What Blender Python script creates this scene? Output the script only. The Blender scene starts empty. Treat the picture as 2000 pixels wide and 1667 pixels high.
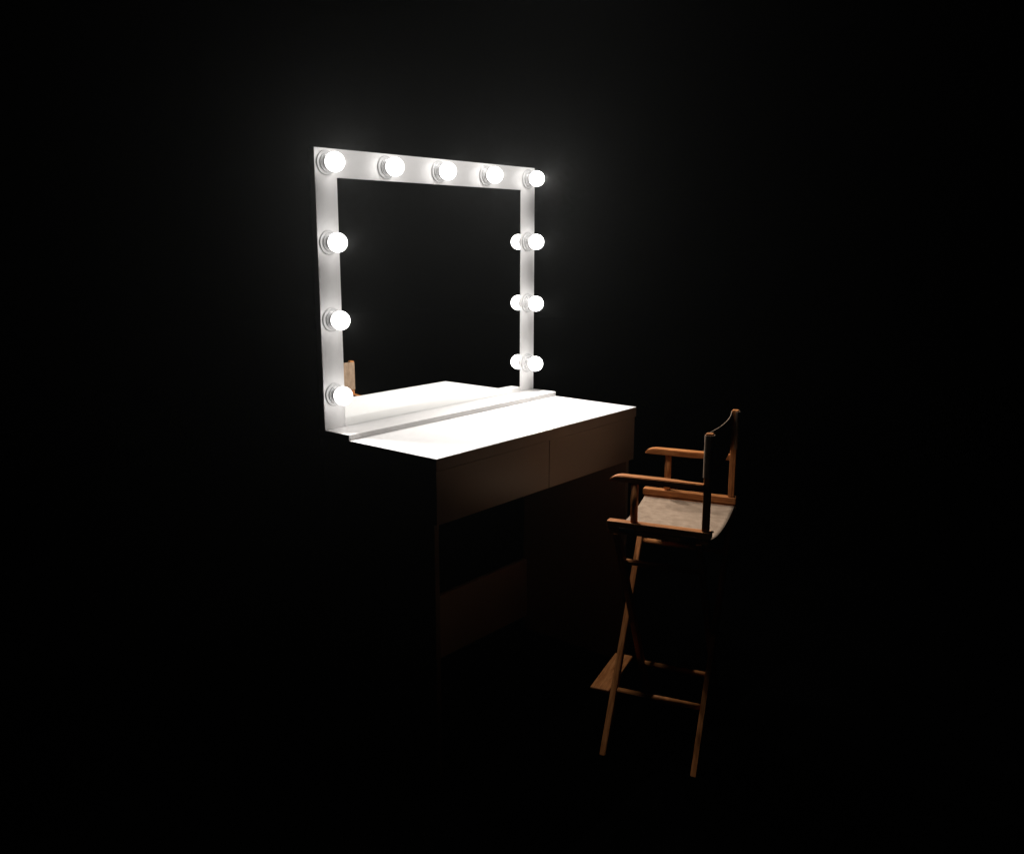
import bpy, bmesh, math, random
from mathutils import Vector, Matrix
random.seed(4)
S = 1.1                       # metres per desk width
FLOOR = -0.961
scene = bpy.context.scene
C = bpy.data.collections.new('place'); scene.collection.children.link(C)

def W3(x, y, z):              # plan units (desk width = 1, ledge top = 0) to metres
    return Vector((x*S, y*S, (z-FLOOR)*S))

# light levels
BULB = 4.9; SPOT = 9.3; OVER = 14.0
# ------------------------------------------------------------------ materials
def mat(name):
    m = bpy.data.materials.new(name); m.use_nodes = True
    nt = m.node_tree; b = nt.nodes['Principled BSDF']
    return m, nt, b
def node(nt, t, **kw):
    n = nt.nodes.new(t)
    for k, v in kw.items(): setattr(n, k, v)
    return n
def ramp(nt, stops):
    r = nt.nodes.new('ShaderNodeValToRGB')
    e = r.color_ramp.elements
    while len(e) < len(stops): e.new(0.5)
    for k, (p, c) in enumerate(stops):
        e[k].position = p; e[k].color = (*c, 1)
    return r
def objcoord(nt, scale, rnd=True):
    tc = node(nt, 'ShaderNodeTexCoord'); mp = node(nt, 'ShaderNodeMapping')
    mp.inputs['Scale'].default_value = scale
    nt.links.new(tc.outputs['Object'], mp.inputs['Vector'])
    if rnd:
        oi = node(nt, 'ShaderNodeObjectInfo'); mu = node(nt, 'ShaderNodeMath', operation='MULTIPLY')
        mu.inputs[1].default_value = 37.0
        nt.links.new(oi.outputs['Random'], mu.inputs[0])
        nt.links.new(mu.outputs[0], mp.inputs['Location'])
    return mp.outputs['Vector']

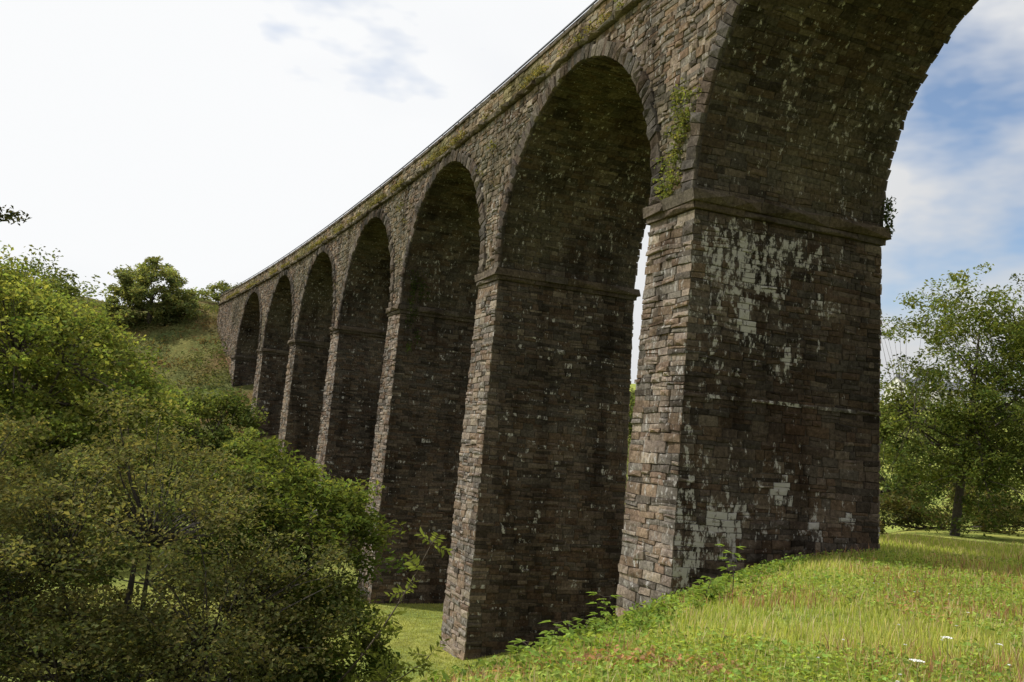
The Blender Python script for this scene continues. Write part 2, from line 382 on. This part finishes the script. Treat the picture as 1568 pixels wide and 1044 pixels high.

★ ★ ★ ★ ★ ★ ★

_Task statement_.
Each line from the top of the material through the line containing "return Vector((x*S, y*S, (z-FLOOR)*S))" should be reproduced exactly; please drop any images.

_Worked solution_.
What Blender Python script creates this scene? Output the script only. The Blender scene starts empty. Treat the picture as 2000 pixels wide and 1667 pixels high.
import bpy, bmesh, math, random
from mathutils import Vector, Matrix
random.seed(4)
S = 1.1                       # metres per desk width
FLOOR = -0.961
scene = bpy.context.scene
C = bpy.data.collections.new('place'); scene.collection.children.link(C)

def W3(x, y, z):              # plan units (desk width = 1, ledge top = 0) to metres
    return Vector((x*S, y*S, (z-FLOOR)*S))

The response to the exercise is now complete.